In space exploration, failure goes hand in hand with progress.

Still, in two short months, ESA directors will have to explain the very public failure of the landing as they discuss the future of the 2020 mission at this year’s ministerial council. Technologically, there should be no problem. Although investigations are still under way, so far all signs point to the failure being something that will be relatively quick and easy to put right. But politically, there is danger. The mission still needs around another €300 million (US$326 million) from the public purse.

At least publicly, Wörner is stubbornly optimistic about how little effect the crash could have on ministers’ willingness to stump up the cash. Asked about this at a press briefing, Wörner said he saw no reason for ministers to view the 2016 mission as any less of a success than he does. Behind the scenes, however, scientists are more nervous. With austerity continuing to reign across Europe, politicians may be wary of committing millions more to a venture whose risk seems to have shot up.

But ministers would be wrong to hesitate. Not only because experience from Schiaparelli’s crash will aid the ExoMars 2020 landing, but because in something as absurdly hard as space exploration, failure goes hand in hand with progress. ESA’s recent string of successes — including the pioneering Rosetta comet mission and a proto­type gravitational-wave detector, the LISA pathfinder — may have made such feats look easy, but about half of attempts to land on Mars fail, and the margin between failure and success can be miniscule.
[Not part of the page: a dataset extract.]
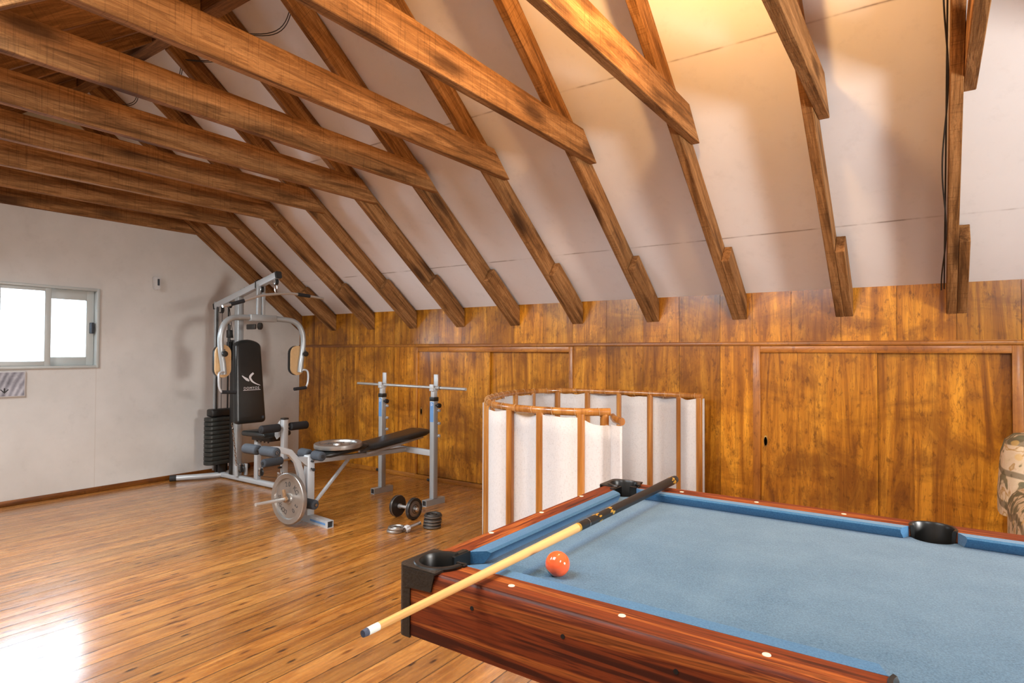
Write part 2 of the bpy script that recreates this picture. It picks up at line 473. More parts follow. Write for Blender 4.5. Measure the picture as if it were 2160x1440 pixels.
# ------------------------------------------------------------------ room constants
YK = 4.549; XL = -6.277; XR = 2.9; YN = -.489; YR = 2.03; SL = .765
zt = 1.717
def roof(y): return zt + SL*(YK-y) if y >= YR else zt + SL*(y-YN)
APEX = roof(YR)

struct(MB().box2((XL-.2, YN-.2, -.12), (XR+.2, YK+.2, 0)).build('floor', 'floor', smooth=False))

def wall_prisms(x0, x1, win, mat, name):
    b = MB(); y0, y1, z0, z1 = win
    def add(p): b.prism([(x0, y, z) for y, z in p], (x1-x0, 0, 0))
    add([(YN-.1, 0), (y0, 0), (y0, roof(y0)+.02), (YN-.1, roof(YN)-.05)])
    add([(y1, 0), (YK+.1, 0), (YK+.1, roof(YK)-.05), (y1, roof(y1)+.02)])
    add([(y0, 0), (y1, 0), (y1, z0), (y0, z0)])
    add([(y0, z1), (y1, z1), (y1, roof(y1)+.02), (YR, APEX+.02), (y0, roof(y0)+.02)])
    return struct(b.build(name, mat, smooth=False))
W1 = (1.615, 2.395, 1.14, 1.845)
W2 = (1.55, 2.50, 1.05, 1.95)
wall_prisms(XL-.16, XL, W1, 'plaster_wall', 'wall_left')
wall_prisms(XR, XR+.16, W2, 'plaster_wall', 'wall_right')
struct(MB().box2((XL-.1, YN-.15, 0), (XR+.1, YN, roof(YN)+.02)).build('wall_front', 'plaster_wall', smooth=False))

# ceiling slopes (boards), the near one cut for unseen roof windows added as fill
nrm = V((0, SL, 1)).normalized()
b = MB()
th = nrm*.06
b.prism([(XL, YK+.12, roof(YK)-SL*.12), (XR, YK+.12, roof(YK)-SL*.12), (XR, YR, APEX), (XL, YR, APEX)], th)
struct(b.build('ceiling', 'plaster_slope', smooth=False))
FILL_RW = [(-5.35, -4.5, .0, .72), (-4.2, -3.4, .0, .72), (-3.05, -2.2, .0, .72), (-1.70, -.85, .0, .72), (.75, 1.65, .0, .72)]  # invented roof windows, out of view, there to let in fill light
b = MB(); th2 = V((0, -SL, 1)).normalized()*.06
def cellp(x0, x1, y0, y1):
    zz = lambda y: zt + SL*(y-YN)
    b.prism([(x0, y0, zz(y0)), (x1, y0, zz(y0)), (x1, y1, zz(y1)), (x0, y1, zz(y1))], th2)
xs = [XL] + [q for w_ in FILL_RW for q in w_[:2]] + [XR]
for i in range(len(xs)-1):
    if i % 2:
        cellp(xs[i], xs[i+1], YN-.12, .0); cellp(xs[i], xs[i+1], .72, YR)
    else: cellp(xs[i], xs[i+1], YN-.12, YR)
struct(b.build('ceiling', 'plaster_slope', smooth=False))

# ------------------------------------------------------------------ knee wall panelling (wall_back)
WY = YK
up = [-6.277, -5.99, -5.64, -5.291, -4.97, -4.659, -4.304, -4.046, -3.752, -3.441, -3.126, -2.821, -2.521, -2.204, -1.885, -1.589, -1.281, -1.054, -.797, -.492, -.178, .128, .431, .75, 1.07, 1.39, 1.7, 2.02, 2.35, 2.62, 2.9]
lo = [-6.277, -5.879, -5.609, -5.286, -4.981, -4.662, -4.348, -2.516, -2.204, -1.885, -1.589, -1.281, -1.051, .434, .75, 1.07, 1.39, 1.7, 2.02, 2.35, 2.62, 2.9]
b = MB()
rt = random.Random(3)
for a, c in zip(up[:-1], up[1:]):
    b.tv = rt.random(); b.box2((a+.0012, WY, 1.345), (c-.0012, WY+.018, zt+.012))
for a, c in zip(lo[:-1], lo[1:]):
    if (a, c) in ((-4.348, -2.516), (-1.051, .434)): continue
    b.tv = rt.random(); b.box2((a+.0012, WY, 0.0), (c-.0012, WY+.018, 1.345))
b.tv = .1; b.box2((XL, WY+.0185, 0), (-4.348, WY+.07, zt+.01)); b.box2((-4.348, WY+.0185, 1.345), (-2.516, WY+.07, zt+.01)); b.box2((-2.516, WY+.0185, 0), (-1.051, WY+.07, zt+.01))
b.box2((-1.051, WY+.0185, 1.345), (.434, WY+.07, zt+.01)); b.box2((.434, WY+.0185, 0), (XR, WY+.07, zt+.01))
b.box2((-4.348, WY+.07, 0), (-2.516, WY+.09, 1.345)); b.box2((-1.051, WY+.07, 0), (.434, WY+.09, 1.345))
struct(b.build('wall_back', 'panel_wood', smooth=False))
# rail moulding under the upper boards
b = MB(); b.tv = .4
b.box2((XL, WY-.010, 1.338), (XR, WY, 1.362), .003)
b.box2((XL, WY-.005, 1.362), (XR, WY, 1.368), .0015)
struct(b.build('trim_1', 'trim_wood', angle=50))
b = MB(); b.tv = .35; b.box2((XL, WY-.012, 0), (-4.35, WY, .045), .003); b.box2((-4.35, WY-.016, 0), (-2.51, WY-.001, .042), .003); b.box2((-2.51, WY-.012, 0), (XR, WY, .045), .003)
struct(b.build('baseboard_back', 'trim_wood', angle=50))
b = MB(); b.tv = .3; b.box2((XL, YN, 0), (XL+.014, WY-.016, .046), .004)
struct(b.build('baseboard_left', 'base_wood', angle=50))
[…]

So far, only NASA has successfully landed and operated on Mars (the Soviet probe Mars 3 reached the surface in 1971, but transmitted for only 20 seconds). Although Schiaparelli’s failure means that Europe can’t yet claim to have joined NASA in the big leagues, without missions such as ExoMars 2020, it never will. ESA has a budget less than one-third the size of NASA’s, but its ambitions are growing, and the European population is no less hungry for science and exploration than is its US counterpart. Failure should not be a reason to draw back, but an impetus to push forward.